Thus the great fish—and I am going to use the word whale because it is the more familiar term—the whale becomes the focal point of our story and I am using it to represent the place in our life of a severe test, a great trial of our faith. It is a place of testing our commitment to the Word of God. It is a place of testing our resolve to serve the Lord despite hardships, disappointments, and adversities.
Inside the whale’s belly is the place that tests our testimony and confession that God is really good; that God really does love us; that He really cares about us; that He will not put more upon us than we can bear. Inside the Whale’s belly tests all that.
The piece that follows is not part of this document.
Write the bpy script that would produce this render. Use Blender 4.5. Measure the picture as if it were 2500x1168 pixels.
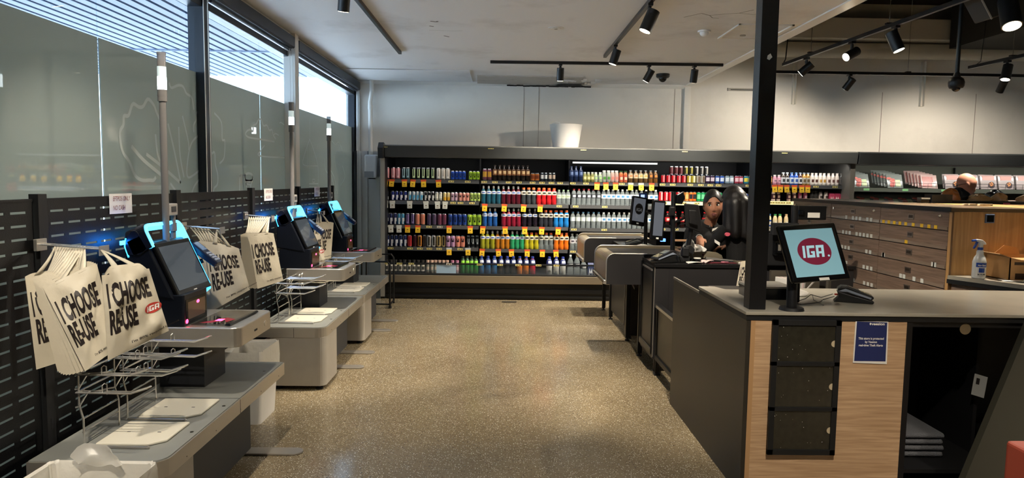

It’s the boat ride from hell that introduces the story. It’s the sudden appearance of a mighty storm out of a clear blue sky that does that. It’s the waves crashing over your boat, crashing over your hopes and dreams, crashing so loud and so long that you know all is about lost. It’s the “throw me overboard into the raging, snarling, and gaping mouth of an angry sea with no hope of rescue in sight” that does that.
Welcome to the inside of the Whale’s belly.
The most honest thing you can say when you land inside the belly of the whale is, “It stinks!” Life stinks. What has happened to me stinks. What people did to me to make this happen stinks. The situation I am now in stinks. And to add insult to injury no one takes me seriously when I try to tell them how I feel. No one feels sorry for me. No one sympathizes with me. No one cares. It stinks!
Finding oneself inside the belly of the whale raises lots of questions. You start with, “Wow! Where did this come from?” I didn’t do anything wrong and I get clobbered. Then, once you sorta get focused you think, “How do I get out of here?”
And the really good news is: there is a way out! This is one of the major themes of the story. As bad as the situation for Jonah was; as great as the fear it produced; (I’m surprised he didn’t have a heart attack); as horrible as it was to feel himself slipping and sliding down into a slimy, inky, darkness with all sorts of creatures and other unknown elements sloshing around and over him; as absolutely hopeless as the situation was compounded by enormous dread and fear Jonah was exactly where the Lord wanted him to be at that particular time.
Why do I say that? Because the Bible says, “Now the LORD had prepared a great fish to swallow up Jonah” (1:17 KJV). Jonah’s slimy grave experience; his truly near death experience; his “never would I want to do it again in ten lifetimes experience” was prepared by the Lord.
Don’t lose sight of that: it was prepared. It was prepared by an all-wise, all-loving, all-caring God. Now get this. That which devoured Jonah was transformed into Jonah’s preserver.
In chapter 2:2 Jonah described himself as in the “belly of hell.” How dark, how despairing, how distressed that feeling must be. But a writer of Psalm 139:8 said, “If I make my bed in hell, behold thou art there.” God is where you are right now. He is in your situation. He is in your circumstance. He is in your "bed in hell."